Stronger Space

Photography Trevor Good

With the rise of the figure of the freelance curator, curating has ventured out of the museum into galleries and beyond—to the extent that those who take themselves to be on the very edge of hip go so far as to claim that they “curate” menus and music playlists. Architecture writer and curator Carson Chan is more rigorous with his terms, sticking to the exhibition-making aspect of curating. “Curating should not be equated with mere selection or organization,” he clarifies, “it is the spatial contextualization of cultural material. Curating gives an audience access to these materials.”

Where he sees potential for curating lies in treating space as a material for making exhibitions. With a background in the history and theory of architecture, Carson’s curating emphasizes an architectural notion of space. “Architecture is not the same as buildings,” he warns, a truism good to be reminded of considering that most people experience architecture on a much more casual level than film, music or literature, for example. Architecture encompasses not only technical design, but also the social and aesthetic dimensions of human-constructed spaces. Carson places architecture in dialogue with curation via the trope of the exhibition: “The exhibition is a cheaper, more accessible way of communicating architecture without building a building,” he says. “In an exhibition people experience space on a one-to-one level, and it is my goal to enforce a kind of spatial fluency.”

Carson’s current show, Stronger Magic at the Grimmuseum in Berlin, attempts to materialize the increasingly palpable collapse between the virtual and the real that the ubiquity of the Internet has brought upon contemporary world views.
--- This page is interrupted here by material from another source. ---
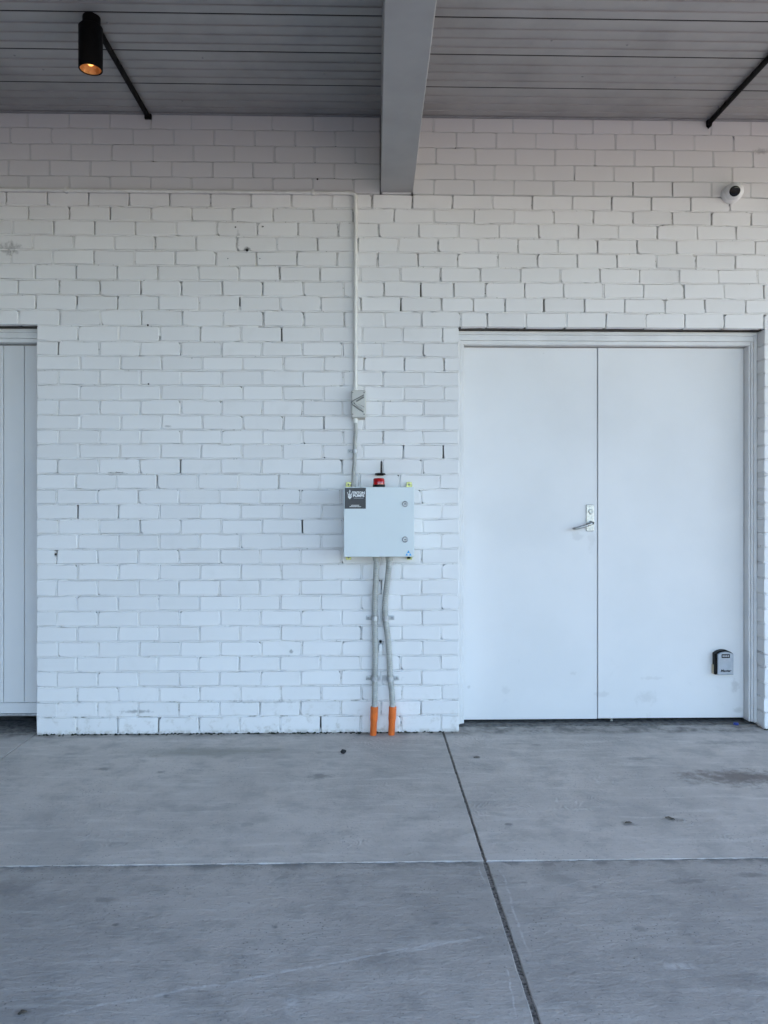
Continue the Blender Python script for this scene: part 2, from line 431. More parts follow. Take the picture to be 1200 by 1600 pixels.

Along with Aaron Moulton, the two have set up an experimental platform billed as The Curators Battle: 2 curators, 2 shows, the same artists, which puts their work in dialogue with one another without being a traditional collaboration on one show.

Photography by Laura Gianetti

Stronger Magic possesses an exacting sense of space. Or to put it as simply as possible: the experience that Chan creates is not a collection of more or less interesting objects crammed into a room in the name of contemporary art. Instead, Stronger Magic elicits the feeling of objects and bodies mutually belonging to a space. Parallel to the curator’s perennial concern about the placement of artworks in relation to one another in group shows—provocatively, considerately or otherwise, always at the risk of either overemphasizing or obfuscating artist authorship—is lighting. In Stronger Magic Carson thwarted a high-paced economy of attention by creating two distinct shows within the exhibition. One was fully illuminated. The other was in the dark, where an actual artwork, Darri Lorenzen’s “Undefined” (2011), a pulsating stage light, illuminated the constellations of artworks in the room at soothing intervals. On the way to the light and placed on high, as if an altar, was Constant Dullaart’s “The Sleeping Internet,” a monitor displaying a Google page with the search “breaking news” that self-updates and fades in and out, visually inhaling and exhaling at the rate of a sleeping human. And in broad gallery light was Timur Si-Qin’s “Selection Display” (2011), two enlarged cardboard stock photos of a female Asian hair model. All of the works addressed the Internet, and Carson’s take on the space and its lighting, its theatrically, as it were, further materialized what it is to inhabit a world defined by the hazy dualism of the virtual and the real.

Upon arrival in Berlin in 2005, Carson worked as an architect at Barkow Leibinger Architects and then moved on to the Neue Nationalgalerie’s architecture exhibitions department. In 2006, he and collaborator Fotini Lazaridou-Hatzigoga founded PROGRAM, a project dedicated to exploring emerging processes at the intersection of art and architecture. In an art world in which lax theorization has itself become an aesthetic, Carson shines as a skilled thinker and writer. Recent writings dealing with space as a curatorial material and art in the digital age appeared in Fillip (Vancouver) and Kaleidoscope (Milan), respectively. He has also been appointed to co-curate the Marrakech Biennale in 2012.

“What is contemporary anyway?” I ask.

“Anything happening right now. But the contemporary in art has a look, an aesthetic, which is identifiable as such by the average cultural observer. When you walk into an art space you feel slightly confused and have to deal with what’s in front of you. ‘Contemporary’ is an obstacle to the actual art itself. Theatricality is a way to divert it.”